Guild Wars works with all effects and does not have the dead ear effect. Not sure what other problems arose for other users but Creative software fragments causing erratical behaviour is still a threat in 2013, even though I didn't have a single problem with my X-Fis (since I didn't change to something else like in this case).

So yes, be warned, really try a fresh windows install.

So let me narrow people's decision once again:

The only case where you could prefer a Titanium HD or any other X-Fi is when you need the Elevation/MacroFX Filters to be at AUTO (Software OpenAL is default ON) or selectable. AUTO is safe, ON causes problems in games like Medieval 2 with squealing units when flying over them with the camera. Note sure about other games. 

Other than that there's no reason to get an older card anymore.
It would be so great if they added the Elevation Filters and MacroFX auto/on/off setting. I have quit many games that do not sound right when those are forced on (which is what it currently does). Other than that it works great.
post #1106 of 3297

Wow.....thanks Fegefeuer for confirming that Headphone mode works over optical. I'll now ditch my STX and too purchase a SB-Z.

 

I too will be buying an external DAC and connecting this via USB to my computer @ 192/24 for Music reproduction and using the optical from the SB-z for games and movies.

 

I'm no longer a sad Panda :)

post #1107 of 3297
Ya it seems a lot more people will be buying the cheaper z and just going optical out to DAC/amp. Especially now its been confirmed.

Even I'm contemplating selling my zxr and going that route..... Oh dear...
post #1108 of 3297

A dac/amp is more flexible but it needs to be really good.
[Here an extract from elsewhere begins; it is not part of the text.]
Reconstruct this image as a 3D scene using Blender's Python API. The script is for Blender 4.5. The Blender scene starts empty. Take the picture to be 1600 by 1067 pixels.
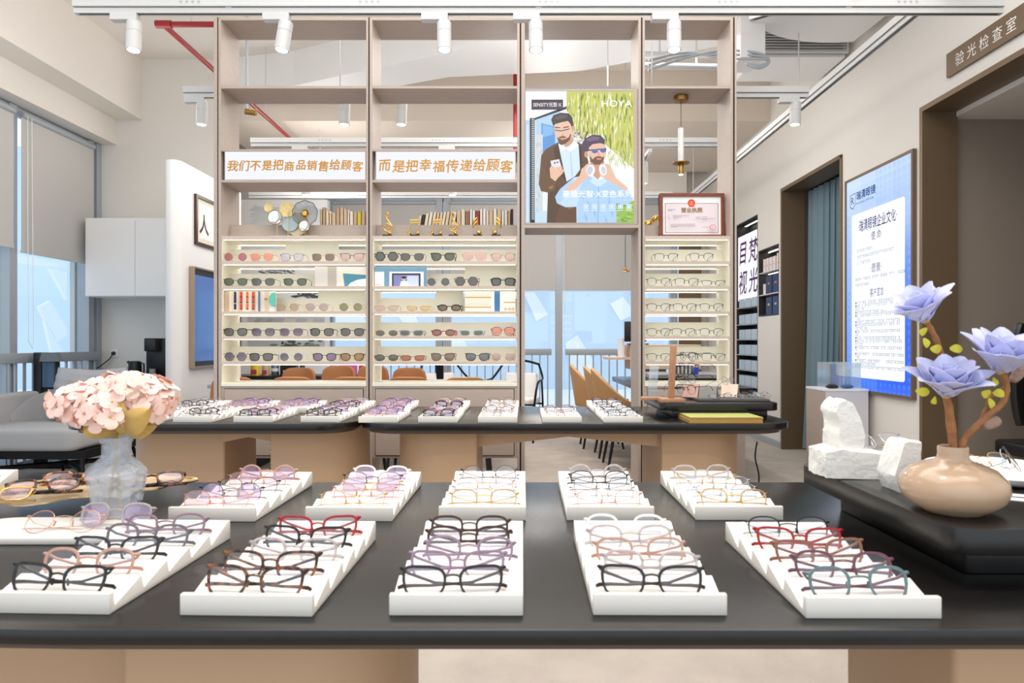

I wouldn't touch a DAC/AMP that gives a hum/hiss or noise with very sensitive inears or headphones. 

post #1109 of 3297
Ya I know that's definitely a concern.

I was looking at an asgard2 or Valhalla coupled with a Loki or bifrost... Need to read some more reviews.
post #1110 of 3297

I was looking at the Audio GD 15.32 or the Tubemagic D1, but it seems more people recommend or only have the Audio GD when looking at the HD600 thread.